Itsy-Bitsy Indonesian Rocks Are Rewriting the History of Ancient Art
The token-size stones offer insight into life 20,000 years ago.
Long before being sequestered at home meant lounging on a sofa or investing in a good internet connection, some ancient humans on the stirrup-shaped island of Sulawesi, now part of Indonesia, decided to make some art in their free time. They etched familiar things—the sun, a local bovine critter—into the stones they found. Now, 20,000 years on, those innocent little doodles are taking on newfound meaning as the first tiny figurative artworks found in the region.
“Small portable artworks … are something archeologists in this region have been searching for for a long time,” says Michelle Langley, a research fellow at Griffith University’s Research Centre for Human Evolution and the lead author of a new paper describing the find. “We now know it was just that we hadn’t dug enough.”
The 11th-largest island in the world, Sulawesi punches above its weight when it comes to ancient art. An isle peppered with volcanoes and mountains at its center, sloping into jungle and beaches on its perimeter, Sulawesi’s topography has allowed ancient remains to be preserved into the present day.
In the past few months, the island has been flipping the script on continental Europe, where most famous ancient artworks have been found. In December 2019, another group of researchers described ancient cave art that dates back farther than the famous cave murals in Lascaux, France, and Altamira, Spain.
The new paper, published in the journal Nature: Human Behavior, describes two engraved plaquettes—literally “small plaques”—found buried in a pile of ancient trash.

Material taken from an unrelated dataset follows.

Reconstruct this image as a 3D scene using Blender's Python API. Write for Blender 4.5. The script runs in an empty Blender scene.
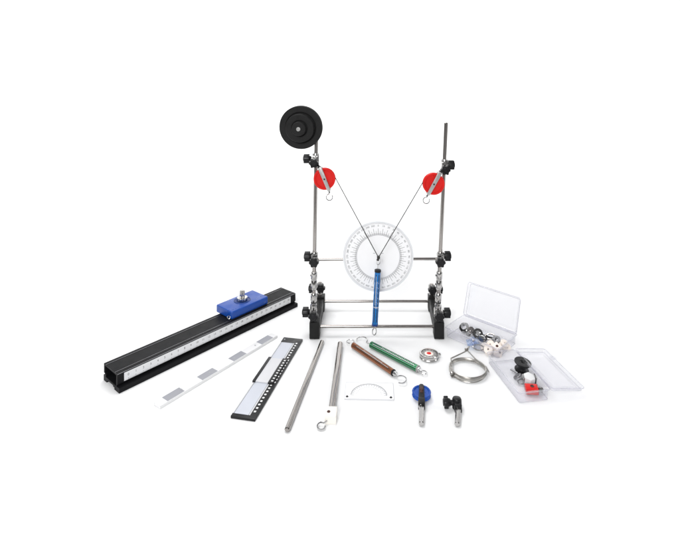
import bpy, bmesh, math, random
from mathutils import Vector, Matrix
random.seed(4)
PI = math.pi
sc = bpy.context.scene
col = sc.collection
V = Vector

# ------------------------------------------------------------------ camera
F, CX, HY, CAMZ = 470.0, 360.0, 90.0, 0.45
cam_d = bpy.data.cameras.new("camera")
cam = bpy.data.objects.new("camera", cam_d); col.objects.link(cam)
cam.location = (0, 0, CAMZ); cam.rotation_euler = (PI/2, 0, 0)
cam_d.sensor_width = 36; cam_d.lens = 36*F/680
cam_d.shift_x = (340-CX)/680; cam_d.shift_y = (HY-275)/680
cam_d.clip_start = 0.02; cam_d.clip_end = 60
sc.camera = cam

# ------------------------------------------------------------------ light of the studio, with added fill lamps
w = bpy.data.worlds.new("World"); sc.world = w; w.use_nodes = True
nt = w.node_tree; bg = nt.nodes["Background"]
tc = nt.nodes.new("ShaderNodeTexCoord"); sep = nt.nodes.new("ShaderNodeSeparateXYZ")
rmp = nt.nodes.new("ShaderNodeValToRGB")
mr = nt.nodes.new("ShaderNodeMapRange"); mr.inputs[1].default_value = -1; mr.inputs[2].default_value = 1
nt.links.new(tc.outputs["Generated"], sep.inputs[0]); nt.links.new(sep.outputs["Z"], mr.inputs[0]); nt.links.new(mr.outputs[0], rmp.inputs[0])
el = rmp.color_ramp.elements               # pale studio floor below, dark room at eye level, pale ceiling
el[0].position = 0.0; el[0].color = (.52,.51,.50,1)
el[1].position = 0.90; el[1].color = (.46,.465,.475,1)
for p_, c_ in ((.46, .40), (.52, .05), (.56, .05)):
    e_ = el.new(p_); e_.color = (c_, c_, c_, 1)
nt.links.new(rmp.outputs[0], bg.inputs[0]); bg.inputs[1].default_value = 1.0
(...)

One plaquette is carved in flowstone and depicts an anoa, a small cousin of the cow (now endangered) that is unique to Sulawesi. The other—an oval carved into the center of a piece of limestone, with lines emanating from it—resembles a celestial body. The anoa plaquette, the researchers say, is the first bas-relief found outside Europe.

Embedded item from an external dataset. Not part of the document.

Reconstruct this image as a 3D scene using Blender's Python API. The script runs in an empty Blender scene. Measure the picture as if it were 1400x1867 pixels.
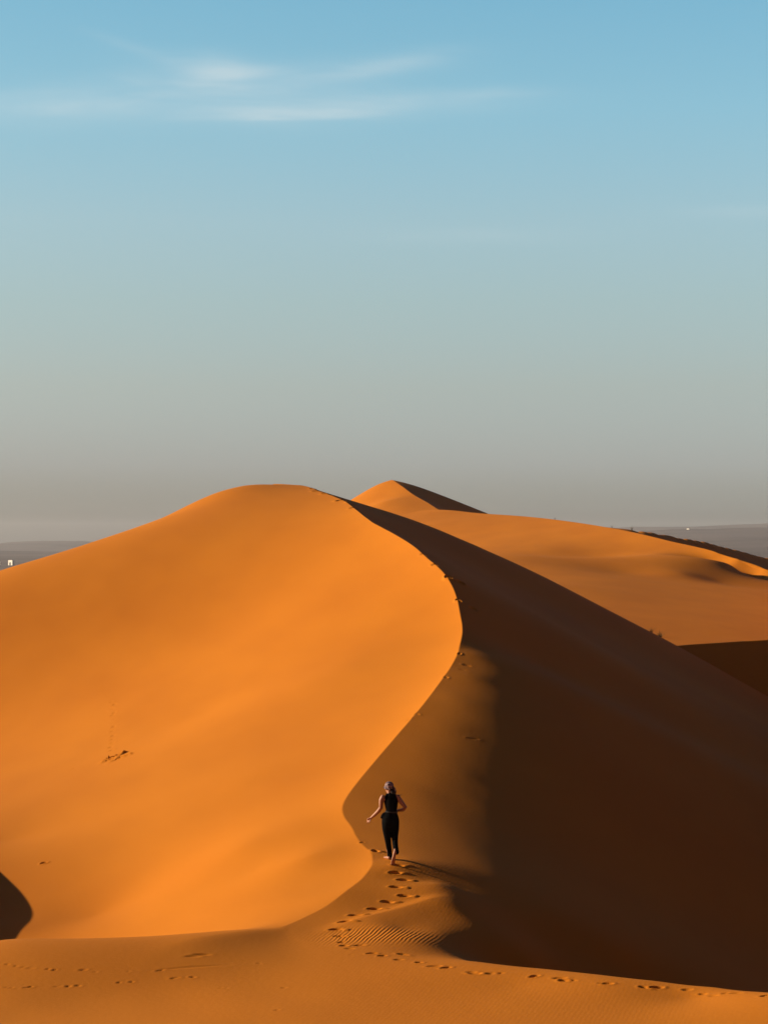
import bpy, bmesh, math, random
import numpy as np
from mathutils import Vector, Matrix, Quaternion

random.seed(7); rng = np.random.default_rng(11)
scn = bpy.context.scene
col = scn.collection

# ------------------------------------------------------------------ camera
F = 3630.0            # focal length in pixels of the 1400x1867 photograph
CX, HY = 700.0, 985.0 # vertical axis and the eye-level line
cam = bpy.data.cameras.new('camera'); camo = bpy.data.objects.new('camera', cam); col.objects.link(camo)
cam.sensor_fit = 'VERTICAL'; cam.sensor_height = 36; cam.lens = 36 * F / 1867
cam.shift_y = (HY - 933.5) / 1867
cam.clip_start = 0.5; cam.clip_end = 60000
camo.location = (0, 0, 0); camo.rotation_euler = (math.radians(90), 0, 0)
scn.camera = camo

def P(px, py, Y):
    return ((px - CX) / F * Y, Y, (HY - py) / F * Y)

# ------------------------------------------------------------------ helpers
def link(name, me, mat=None, parent=None):
    o = bpy.data.objects.new(name, me); col.objects.link(o)
    if mat: me.materials.append(mat)
    if parent: o.parent = parent
    return o

def tag(o, label, cat, group=None):
    o['label'] = label; o['category'] = cat
    if group: o['group'] = group
    return o

def struct(o, label=None):
    o['kind'] = 'structure'
    if label: o['label'] = label
    return o

class TPS:
    """thin plate spline height surface through control points"""
    def __init__(self, pts, lam=1e-4):
        p = np.array(pts, float)
        # drop near duplicates
        keep = []
        for i, q in enumerate(p):
            if all(np.hypot(*(q[:2] - p[j][:2])) > 0.08 for j in keep): keep.append(i)
        p = p[keep]
        self.s = 30.0
        self.p = p[:, :2] / self.s; z = p[:, 2]; n = len(p)
        d2 = ((self.p[:, None] - self.p[None]) ** 2).sum(-1)
        K = self.phi(d2) + lam * np.eye(n)
        Q = np.c_[np.ones(n), self.p]
        A = np.zeros((n + 3, n + 3)); A[:n, :n] = K; A[:n, n:] = Q; A[n:, :n] = Q.T
        self.w = np.linalg.solve(A, np.r_[z, 0, 0, 0])
    @staticmethod
    def phi(d2):
        return 0.5 * d2 * np.log(np.maximum(d2, 1e-12))
    def __call__(self, x, y):
        sh = np.shape(x); x = np.ravel(x) / self.s; y = np.ravel(y) / self.s
        out = np.empty(len(x)); n = len(self.p)
        for a in range(0, len(x), 60000):
            xs = x[a:a + 60000]; ys = y[a:a + 60000]
            d2 = (xs[:, None] - self.p[None, :, 0]) ** 2 + (ys[:, None] - self.p[None, :, 1]) ** 2
            out[a:a + 60000] = self.phi(d2) @ self.w[:n] + self.w[n] + self.w[n + 1] * xs + self.w[n + 2] * ys
        return out.reshape(sh)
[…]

While the “sunburst” plaquette was identifiable from the off, the subtler incisions on the anoa plaquette—which is a bit deteriorated, if you can believe it, from its 20 millennia in a Sulawesian rock shelter—had to be put under some high-quality lighting to be discerned.

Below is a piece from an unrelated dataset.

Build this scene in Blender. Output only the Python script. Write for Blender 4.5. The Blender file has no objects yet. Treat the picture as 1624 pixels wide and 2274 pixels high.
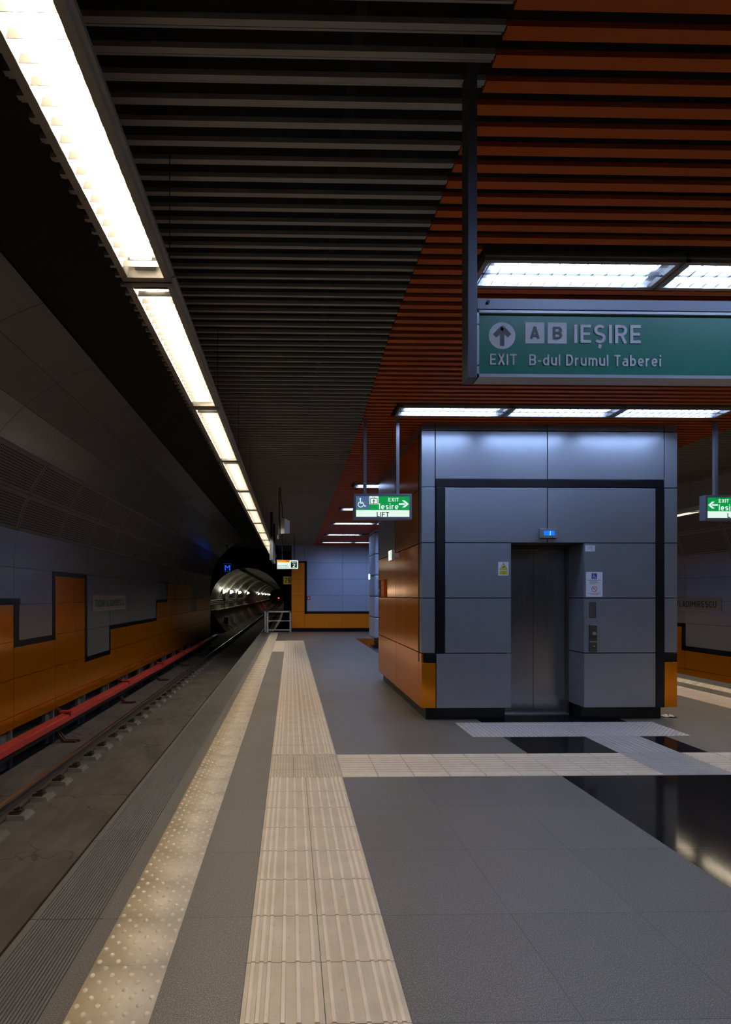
import bpy, math, random
from mathutils import Vector
random.seed(7)
SC = bpy.context.scene
COL = SC.collection
PI = math.pi

# ---------------------------------------------------------------- camera, world, exposure
FPX, CX, CY, CAMZ = 1142.0, 668.0, 1322.0, 1.48
cam_d = bpy.data.cameras.new('camera')
cam = bpy.data.objects.new('camera', cam_d)
COL.objects.link(cam)
cam.location = (0, 0, CAMZ)
cam.rotation_euler = (PI / 2, 0, -0.0193)
cam_d.sensor_fit = 'AUTO'
cam_d.sensor_width = 36.0
cam_d.lens = FPX / 2274.0 * 36.0
cam_d.shift_x = (812 - CX) / 2274.0
cam_d.shift_y = (CY - 1137) / 2274.0
cam_d.clip_start = 0.05
cam_d.clip_end = 400
SC.camera = cam

world = bpy.data.worlds.new('world')
SC.world = world
world.use_nodes = True
world.node_tree.nodes['Background'].inputs[0].default_value = (0.55, 0.55, 0.62, 1)
world.node_tree.nodes['Background'].inputs[1].default_value = 0.004
SC.view_settings.view_transform = 'Standard'
SC.view_settings.look = 'None'
SC.view_settings.gamma = 1
SC.view_settings.exposure = 0.0
SC.cycles.max_bounces = 8
SC.cycles.sample_clamp_indirect = 4

WARM_STRENGTH = 70.0      # tubes over the platform edges
COOL_STRENGTH = 37.0      # tubes across the middle of the hall
TUNNEL_STRENGTH = 16.0

# ---------------------------------------------------------------- materials
def nt(m):
    m.use_nodes = True
    return m.node_tree, m.node_tree.nodes['Principled BSDF']

def pm(name, col, rough=0.5, metal=0.0, spec=0.5, emit=None, estr=0.0, coat=0.0):
    m = bpy.data.materials.new(name)
    t, b = nt(m)
    b.inputs['Base Color'].default_value = (*col, 1)
    b.inputs['Roughness'].default_value = rough
    b.inputs['Metallic'].default_value = metal
    b.inputs['Specular IOR Level'].default_value = spec
    if coat:
        b.inputs['Coat Weight'].default_value = coat
        b.inputs['Coat Roughness'].default_value = 0.06
    if emit:
        b.inputs['Emission Color'].default_value = (*emit, 1)
        b.inputs['Emission Strength'].default_value = estr
    return m

class N:
    """small node graph helper"""
    def __init__(s, m):
        s.m = m; s.t = m.node_tree; s.b = s.t.nodes['Principled BSDF']
        tc = s.t.nodes.new('ShaderNodeTexCoord')
        s.obj = tc.outputs['Object']; s.uv = tc.outputs['UV']
        g = s.t.nodes.new('ShaderNodeNewGeometry')
        s.pos = g.outputs['Position']
    def lk(s, a, b): s.t.links.new(a, b)
    def val(s, inp, v):
        if isinstance(v, (int, float)): inp.default_value = v
        elif isinstance(v, tuple): inp.default_value = v
        else: s.lk(v, inp)
    def math(s, op, a, b=0.0, c=0.0):
        n = s.t.nodes.new('ShaderNodeMath'); n.operation = op
        for i, v in enumerate((a, b, c)): s.val(n.inputs[i], v)
        return n.outputs[0]
    def sep(s, v):
        n = s.t.nodes.new('ShaderNodeSeparateXYZ'); s.lk(v, n.inputs[0]); return n.outputs
    def comb(s, x, y, z):
        n = s.t.nodes.new('ShaderNodeCombineXYZ')
        for i, v in enumerate((x, y, z)): s.val(n.inputs[i], v)
        return n.outputs[0]
    def scale(s, v, sc):
        n = s.t.nodes.new('ShaderNodeVectorMath'); n.operation = 'MULTIPLY'
        s.lk(v, n.inputs[0]); n.inputs[1].default_value = sc; return n.outputs[0]
    def noise(s, v, sc, det=3.0, rough=0.5):
        n = s.t.nodes.new('ShaderNodeTexNoise'); s.lk(v, n.inputs['Vector'])
        n.inputs['Scale'].default_value = sc; n.inputs['Detail'].default_value = det
        n.inputs['Roughness'].default_value = rough
        return n.outputs['Fac']
    def voro(s, v, sc, feat='F1', out='Distance'):
        n = s.t.nodes.new('ShaderNodeTexVoronoi'); n.feature = feat
        s.lk(v, n.inputs['Vector']); n.inputs['Scale'].default_value = sc
        return n.outputs[out]
    def ramp(s, f, stops):
        n = s.t.nodes.new('ShaderNodeValToRGB'); e = n.color_ramp.elements
        while len(e) < len(stops): e.new(0.5)
        for i, (p, c) in enumerate(stops):
            e[i].position = p
            e[i].color = (c, c, c, 1) if isinstance(c, (int, float)) else (*c, 1)
        s.val(n.inputs[0], f); return n.outputs[0]
    def mix(s, f, a, b, mode='MIX'):
        n = s.t.nodes.new('ShaderNodeMixRGB'); n.blend_type = mode
        s.val(n.inputs[0], f)
        for i, v in ((1, a), (2, b)):
            if isinstance(v, tuple): n.inputs[i].default_value = (*v, 1)
            else: s.lk(v, n.inputs[i])
        return n.outputs[0]
    def bump(s, h, strength=0.3, dist=0.01):
        n = s.t.nodes.new('ShaderNodeBump'); n.inputs['Strength'].default_value = strength
        n.inputs['Distance'].default_value = dist; s.lk(h, n.inputs['Height'])
        s.lk(n.outputs[0], s.b.inputs['Normal'])
    def line(s, coord, origin, pitch, w):
        """1 on the joint lines of a regular grid"""
        a = s.math('DIVIDE', s.math('SUBTRACT', coord, origin), pitch)
        f = s.math('ABSOLUTE', s.math('SUBTRACT', s.math('FRACT', s.math('ADD', a, 0.5)), 0.5))
        return s.math('LESS_THAN', f, w / pitch)

def granite(name, base, fleck, amount, rough, joint, jx, px, jy, py, jw=0.0016, spec=0.5, wear=0.12):
    m = pm(name, base, rough, spec=spec); n = N(m)
    x, y, z = n.sep(n.pos)
    nz = n.noise(n.pos, 240, 2, 0.6)
    v = n.noise(n.pos, 140, 3, 0.7)
    f1 = n.ramp(nz, [(0.5, 0.0), (0.72, 1.0)])
    f2 = n.ramp(v, [(0.55, 0.0), (0.75, 1.0)])
    f = n.math('MULTIPLY', n.math('ADD', f1, n.math('MULTIPLY', f2, 0.5)), amount)
    c = n.mix(f, base, fleck)
    big = n.noise(n.pos, 1.1, 5, 0.65)
    c = n.mix(wear, c, n.mix(n.ramp(big, [(0.35, 0.0), (0.7, 1.0)]), tuple(b * 0.55 for b in base), tuple(min(1, b * 1.5) for b in base)))
    # every slab a slightly different tone
    cell = n.comb(n.math('FLOOR', n.math('DIVIDE', n.math('SUBTRACT', x, jx), px)), n.math('FLOOR', n.math('DIVIDE', n.math('SUBTRACT', y, jy), py)), 0.0)
    wn = n.t.nodes.new('ShaderNodeTexWhiteNoise'); n.lk(cell, wn.inputs['Vector'])
    tone = n.math('ADD', n.math('MULTIPLY', wn.outputs['Value'], 0.16), 0.92)
    c = n.mix(1.0, c, n.comb(tone, tone, tone), 'MULTIPLY')
    j = n.math('MAXIMUM', n.line(x, jx, px, jw), n.line(y, jy, py, jw))
    c = n.mix(j, c, joint)
    n.lk(c, n.b.inputs['Base Color'])
    r = n.math('ADD', n.math('MULTIPLY', big, rough * .4), rough * .8)
    n.lk(r, n.b.inputs['Roughness'])
    if rough > .2: n.bump(n.math('SUBTRACT', nz, n.math('MULTIPLY', j, 2.0)), 0.08, 0.002)
    return m

M = {}
M['granite'] = granite('grey_granite', (0.079, 0.069, 0.056), (0.36, 0.335, 0.30), 0.75, 0.46, (0.045, 0.045, 0.044), 0.421, 0.6, 2.37, 0.6)
M['edge_granite'] = granite('edge_granite', (0.085, 0.082, 0.076), (0.30, 0.28, 0.24), 0.5, 0.5, (0.03, 0.03, 0.03), 0.421, 30, 2.37, 0.9)
M['black_granite'] = granite('black_granite', (0.006, 0.006, 0.008), (0.03, 0.03, 0.036), 0.15, 0.095, (0.06, 0.06, 0.07), 2.22, 0.57, 2.37, 0.6, 0.0015, wear=0.3)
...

“At first I thought I might be seeing things, though I became more convinced the more I looked,” Langley says. “We were pretty excited about the identification of an engraved animal—we knew it was a first.”
The ancient Indonesian artworks are pint-sized, akin to ancient European figurines—probably so that they were easily portable for the residents of Pleistocene Sulawesi. The presence of such mini-works moves the needle of archaeological equity a bit, by highlighting that early groups in Southeast Asia worked on art projects similar to their European contemporaries.
“We hope that people are able to appreciate and celebrate the similarities and diversities of our first cultures and communities the world over,” Langley says. “People 20,000 years ago were doing some pretty interesting and amazing things in Africa, in Europe, in Asia, and in Australia. We are only just scratching the surface of the complexity of people living back then.”